- WHAT YOU NEED TO DO
Quote the listing below in its entirety.
______________________________
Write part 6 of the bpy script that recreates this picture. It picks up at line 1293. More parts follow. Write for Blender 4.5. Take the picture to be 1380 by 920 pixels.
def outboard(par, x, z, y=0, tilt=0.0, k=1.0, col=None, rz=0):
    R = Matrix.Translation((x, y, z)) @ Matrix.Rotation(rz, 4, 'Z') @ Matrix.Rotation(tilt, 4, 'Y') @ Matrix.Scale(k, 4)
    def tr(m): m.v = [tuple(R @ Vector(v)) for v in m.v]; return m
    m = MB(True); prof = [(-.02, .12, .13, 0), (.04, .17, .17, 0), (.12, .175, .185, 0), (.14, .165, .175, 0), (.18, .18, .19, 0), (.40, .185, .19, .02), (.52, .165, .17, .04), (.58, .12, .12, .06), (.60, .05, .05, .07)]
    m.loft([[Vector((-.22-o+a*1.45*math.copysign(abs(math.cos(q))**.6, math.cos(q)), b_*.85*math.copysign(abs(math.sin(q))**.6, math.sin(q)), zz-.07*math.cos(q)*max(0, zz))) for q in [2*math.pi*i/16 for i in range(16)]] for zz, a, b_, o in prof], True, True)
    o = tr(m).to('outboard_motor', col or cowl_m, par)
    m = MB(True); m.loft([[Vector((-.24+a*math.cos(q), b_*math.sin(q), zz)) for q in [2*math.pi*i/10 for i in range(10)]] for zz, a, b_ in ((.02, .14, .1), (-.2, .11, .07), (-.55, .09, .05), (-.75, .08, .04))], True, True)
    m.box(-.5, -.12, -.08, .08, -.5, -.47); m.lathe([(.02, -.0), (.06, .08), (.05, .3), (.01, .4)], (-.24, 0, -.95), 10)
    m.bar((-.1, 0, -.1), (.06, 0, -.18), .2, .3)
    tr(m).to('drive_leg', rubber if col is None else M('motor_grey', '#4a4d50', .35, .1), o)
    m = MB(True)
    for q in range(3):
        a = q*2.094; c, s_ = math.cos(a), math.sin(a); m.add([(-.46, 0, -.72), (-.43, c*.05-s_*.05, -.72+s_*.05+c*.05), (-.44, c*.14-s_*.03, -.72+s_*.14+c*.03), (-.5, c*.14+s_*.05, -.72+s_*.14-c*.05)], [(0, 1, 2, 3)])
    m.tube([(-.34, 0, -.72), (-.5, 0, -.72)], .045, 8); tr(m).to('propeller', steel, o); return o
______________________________
- THE SOLUTION
Write part 6 of the bpy script that recreates this picture. It picks up at line 1293. More parts follow. Write for Blender 4.5. Take the picture to be 1380 by 920 pixels.
def outboard(par, x, z, y=0, tilt=0.0, k=1.0, col=None, rz=0):
    R = Matrix.Translation((x, y, z)) @ Matrix.Rotation(rz, 4, 'Z') @ Matrix.Rotation(tilt, 4, 'Y') @ Matrix.Scale(k, 4)
    def tr(m): m.v = [tuple(R @ Vector(v)) for v in m.v]; return m
    m = MB(True); prof = [(-.02, .12, .13, 0), (.04, .17, .17, 0), (.12, .175, .185, 0), (.14, .165, .175, 0), (.18, .18, .19, 0), (.40, .185, .19, .02), (.52, .165, .17, .04), (.58, .12, .12, .06), (.60, .05, .05, .07)]
    m.loft([[Vector((-.22-o+a*1.45*math.copysign(abs(math.cos(q))**.6, math.cos(q)), b_*.85*math.copysign(abs(math.sin(q))**.6, math.sin(q)), zz-.07*math.cos(q)*max(0, zz))) for q in [2*math.pi*i/16 for i in range(16)]] for zz, a, b_, o in prof], True, True)
    o = tr(m).to('outboard_motor', col or cowl_m, par)
    m = MB(True); m.loft([[Vector((-.24+a*math.cos(q), b_*math.sin(q), zz)) for q in [2*math.pi*i/10 for i in range(10)]] for zz, a, b_ in ((.02, .14, .1), (-.2, .11, .07), (-.55, .09, .05), (-.75, .08, .04))], True, True)
    m.box(-.5, -.12, -.08, .08, -.5, -.47); m.lathe([(.02, -.0), (.06, .08), (.05, .3), (.01, .4)], (-.24, 0, -.95), 10)
    m.bar((-.1, 0, -.1), (.06, 0, -.18), .2, .3)
    tr(m).to('drive_leg', rubber if col is None else M('motor_grey', '#4a4d50', .35, .1), o)
    m = MB(True)
    for q in range(3):
        a = q*2.094; c, s_ = math.cos(a), math.sin(a); m.add([(-.46, 0, -.72), (-.43, c*.05-s_*.05, -.72+s_*.05+c*.05), (-.44, c*.14-s_*.03, -.72+s_*.14+c*.03), (-.5, c*.14+s_*.05, -.72+s_*.14-c*.05)], [(0, 1, 2, 3)])
    m.tube([(-.34, 0, -.72), (-.5, 0, -.72)], .045, 8); tr(m).to('propeller', steel, o); return o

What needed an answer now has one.